Attack on Titan sucks.
The characters are soulless robots with only the goal of pushing the plot in the direction needed for the story to continue, and having very little depth outside of that. The half-baked character relationships are a fatal flaw with AoT's character writing. There's never enough effort and time put into establishing the relationships between characters and why they'd actually care about each other. When you watch the scene where Hannes dies, you think "that's the drunk guy Eren knew as a kid and interacted with a couple times, so it's emotional and impactful for Eren to see him die", not "Damn, we will never get to see these two interact again on screen" which would make you feel the same loss the protagonist feels.
Most character arcs are just the character's flaw being established, and then one or two scenes showing them overcoming that flaw and becoming a different person. It's very cheap. The way character arcs are written never changes from season 1 to season 4, and most characters only have one arc at best.
Characters like Levi or Mikasa are bland, one note, and would be forgettable if not for their plot armor and fight scenes. Levi is just a generic shonen badass and one of the characters that doesn't even change from start to finish, not even undergoing the show's usual rushed character arc. Mikasa has the complexity of milk toast and the personality of water. So many opportunities for her to develop and grow, yet she remained stagnant and one-dimensional.
Most of the pre-timeskip worldbuilding is retconned via plot twists and doesn't matter after the timeskip. It's almost a different story entirely. The Survey Corps feels like it's set dressing and mostly an afterthought.
The crux of the narrative post-timeskip is focused on the morality of the Rumbling, yet there's not a single attempt to help the viewer sympathize with the outside world. There's no real in-universe reason for the viewer to side with the Marleyians.

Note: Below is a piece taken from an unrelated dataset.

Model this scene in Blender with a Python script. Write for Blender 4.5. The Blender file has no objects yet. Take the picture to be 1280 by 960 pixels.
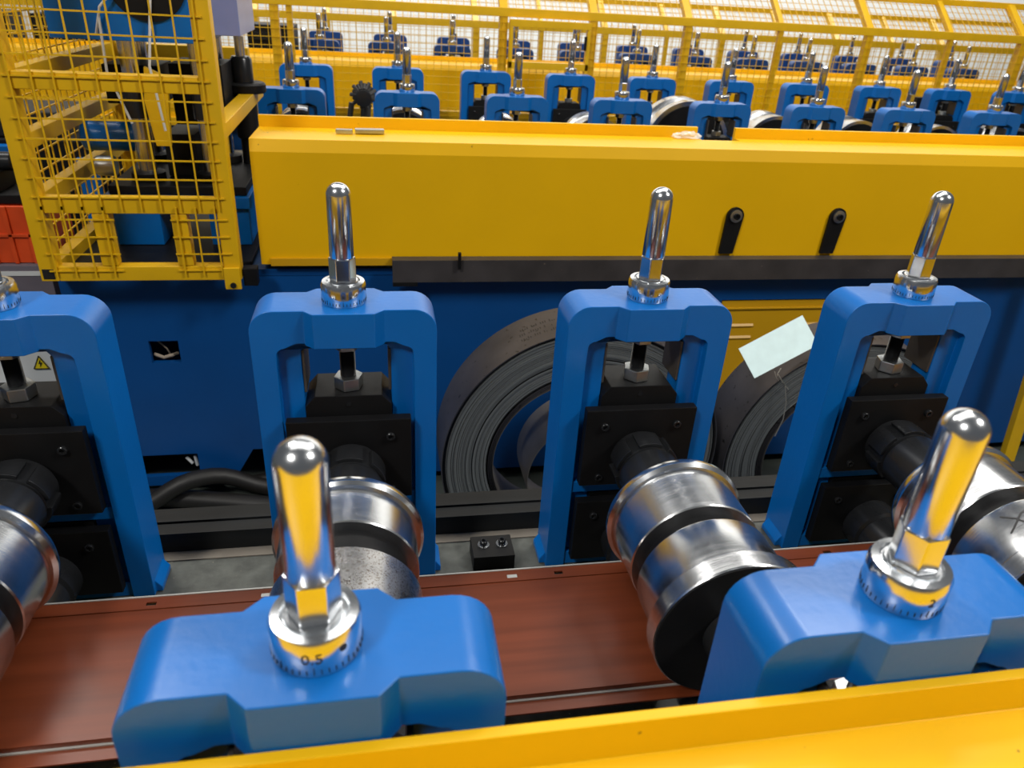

The outside world is so cartoonishly evil and shallow that the Rumbling is the only logical option, but then the story wants you to feel bad when a bunch of nameless NPCs are stomped on at the end.
The plot is an edgelord fest that doesn't hold up under scrutiny, which is why the fanbase hated the ending. Once they had confirmation that there would be no more plot twists to give the narrative more depth than a puddle, they hated it. The plot doesn't make sense because it's so focused on "recontextualizing everything" with every subsequent plot twist, that it's lost all identity. The entire show the viewer is made to believe that this is a post apocalyptic world with giant cannibal monsters, and by season 4 we transition to a WW2 allegory with terrible political writing and themes that are executed with zero tact or nuance.
It doesn't matter if it was foreshadowed, you don't go from giant zombie slasher to wannabe-game of thrones in the span of 60 episodes. The author tried writing two entirely different stories using the exact same characters and world, which is why the series has no identity outside of "plot twist after plot twist" and "edgy gore." It's also just a blatant ripoff of Eternal Champions, where the protagonist Erekose is given the "god powers" of his world and is part of the race Eldren, which were exiled and excommunicated from the rest of the world because of terrible things that they did in the past. And now in the present day, the world hates the Eldren and wants them gone, and Erekose has to find a way to protect his race from extinction using his "god powers."